Brits pay the most traffic tickets in Italy

TD Editor

According to data collected by PayTicket, British tourists receive the highest of traffic tickets in Italy and the Netherlands. The report revealed that 88% of traffic tickets are issued to men and only 12% are being issued to women. The average driver is being subject to EUR 90 (USD 101) fine if found guilty, the report revealed.

With tourist numbers in Europe continuing to rise, it has led to a massive spike in traffic tickets. From motorway toll fines, parking fees, and speeding fines, British tourists are often penalised when driving in the Schengen area, where regulations differ across cities and borders.

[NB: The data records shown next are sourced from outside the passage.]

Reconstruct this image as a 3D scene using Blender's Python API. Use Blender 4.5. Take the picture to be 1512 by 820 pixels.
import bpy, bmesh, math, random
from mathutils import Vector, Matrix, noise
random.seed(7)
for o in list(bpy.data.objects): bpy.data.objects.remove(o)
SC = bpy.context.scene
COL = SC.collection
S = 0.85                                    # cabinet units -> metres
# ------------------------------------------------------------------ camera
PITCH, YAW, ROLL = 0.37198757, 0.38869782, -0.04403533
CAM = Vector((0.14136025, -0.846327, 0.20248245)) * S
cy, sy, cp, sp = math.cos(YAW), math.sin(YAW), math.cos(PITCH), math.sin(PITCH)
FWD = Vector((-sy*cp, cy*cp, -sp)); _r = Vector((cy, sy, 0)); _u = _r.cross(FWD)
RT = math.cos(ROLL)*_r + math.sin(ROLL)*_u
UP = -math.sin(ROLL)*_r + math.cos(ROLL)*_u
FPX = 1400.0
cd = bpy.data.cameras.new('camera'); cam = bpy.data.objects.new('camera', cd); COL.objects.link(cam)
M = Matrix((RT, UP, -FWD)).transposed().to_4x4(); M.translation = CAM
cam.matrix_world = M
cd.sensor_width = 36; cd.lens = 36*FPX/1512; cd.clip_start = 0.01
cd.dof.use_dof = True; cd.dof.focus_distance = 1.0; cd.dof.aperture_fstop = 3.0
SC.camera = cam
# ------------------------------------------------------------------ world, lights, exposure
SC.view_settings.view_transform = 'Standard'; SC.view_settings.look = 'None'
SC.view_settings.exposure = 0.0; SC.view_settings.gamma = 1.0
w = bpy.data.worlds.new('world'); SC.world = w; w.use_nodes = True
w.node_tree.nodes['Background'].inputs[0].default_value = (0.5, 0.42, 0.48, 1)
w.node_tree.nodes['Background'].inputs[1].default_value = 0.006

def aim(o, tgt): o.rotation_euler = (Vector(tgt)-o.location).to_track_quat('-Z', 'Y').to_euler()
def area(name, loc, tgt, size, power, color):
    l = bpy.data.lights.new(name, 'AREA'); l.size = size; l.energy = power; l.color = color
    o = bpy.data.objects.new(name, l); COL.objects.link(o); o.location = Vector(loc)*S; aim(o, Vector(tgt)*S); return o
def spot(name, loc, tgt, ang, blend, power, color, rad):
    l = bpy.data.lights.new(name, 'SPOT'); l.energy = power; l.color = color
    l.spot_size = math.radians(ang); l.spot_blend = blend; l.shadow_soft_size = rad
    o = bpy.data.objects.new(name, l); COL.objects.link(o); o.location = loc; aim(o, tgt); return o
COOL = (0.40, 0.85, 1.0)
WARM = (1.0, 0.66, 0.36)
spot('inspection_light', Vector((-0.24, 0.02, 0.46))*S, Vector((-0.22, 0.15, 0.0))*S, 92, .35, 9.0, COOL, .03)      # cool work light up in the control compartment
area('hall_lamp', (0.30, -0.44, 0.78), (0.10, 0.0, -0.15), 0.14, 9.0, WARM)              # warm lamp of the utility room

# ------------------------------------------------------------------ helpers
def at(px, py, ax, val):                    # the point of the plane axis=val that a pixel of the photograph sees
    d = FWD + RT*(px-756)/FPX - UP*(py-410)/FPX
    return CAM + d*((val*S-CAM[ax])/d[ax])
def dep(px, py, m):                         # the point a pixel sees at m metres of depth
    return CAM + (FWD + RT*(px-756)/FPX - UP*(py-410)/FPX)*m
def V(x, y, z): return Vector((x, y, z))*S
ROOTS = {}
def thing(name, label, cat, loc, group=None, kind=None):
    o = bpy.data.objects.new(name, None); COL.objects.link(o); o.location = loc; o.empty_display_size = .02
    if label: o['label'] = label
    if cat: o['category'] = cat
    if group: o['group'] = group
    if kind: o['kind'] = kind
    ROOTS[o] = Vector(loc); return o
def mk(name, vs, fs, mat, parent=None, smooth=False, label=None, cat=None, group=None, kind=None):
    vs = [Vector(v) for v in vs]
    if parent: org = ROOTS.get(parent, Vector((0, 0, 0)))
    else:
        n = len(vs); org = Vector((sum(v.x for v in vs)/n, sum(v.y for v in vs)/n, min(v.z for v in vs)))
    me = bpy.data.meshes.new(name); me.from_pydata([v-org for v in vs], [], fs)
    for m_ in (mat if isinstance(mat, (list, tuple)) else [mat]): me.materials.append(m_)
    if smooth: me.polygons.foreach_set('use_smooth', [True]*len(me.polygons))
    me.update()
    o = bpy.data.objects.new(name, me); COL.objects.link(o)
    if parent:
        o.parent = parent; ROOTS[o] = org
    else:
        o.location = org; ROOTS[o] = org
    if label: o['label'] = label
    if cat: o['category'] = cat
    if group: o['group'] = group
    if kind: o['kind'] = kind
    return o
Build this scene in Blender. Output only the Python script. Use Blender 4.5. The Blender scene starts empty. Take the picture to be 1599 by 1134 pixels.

Italy is the number one destination for traffic fines, which is partly due to its chaotic driving culture and problematic roads. Acquetico, which lies on the Italian-French border, reported 58,000 drivers travelling at speeds exceeding 135 km/hour, in just under two weeks, despite it being a 50km/hour zone.

The Netherlands also issues a high volume of traffic tickets, with speed limit enforcement in place alongside traffic enforcement cameras in urban areas. Furthermore, fixed average speed checks, which were first introduced in the Netherlands, now operate in the Randstad region.

“Make sure you consult with your vacation rental agency about local traffic laws”

Yishay Trif, CEO, MoneyNetint, which operates PayTicket, has three tips to help drivers: “Firstly if you’re having language difficulties, then download Google Translate and take pictures of traffic signs and translate them in real time. Secondly, you should only trust GPS apps, such as Waze, which notify you in real-time about speeding cameras or nearby traffic officers. Having your own GPS device is essential as car rental agencies often charge for an offline navigation system. While finally, make sure you consult with your vacation rental agency about local traffic laws. Due diligence can save you a fortune in the long run.”

In most EU countries, you pay the speeding or parking fines on a local level, and many tourists are unaware of their destination’s driving rules, especially in restricted traffic zones or bus lanes.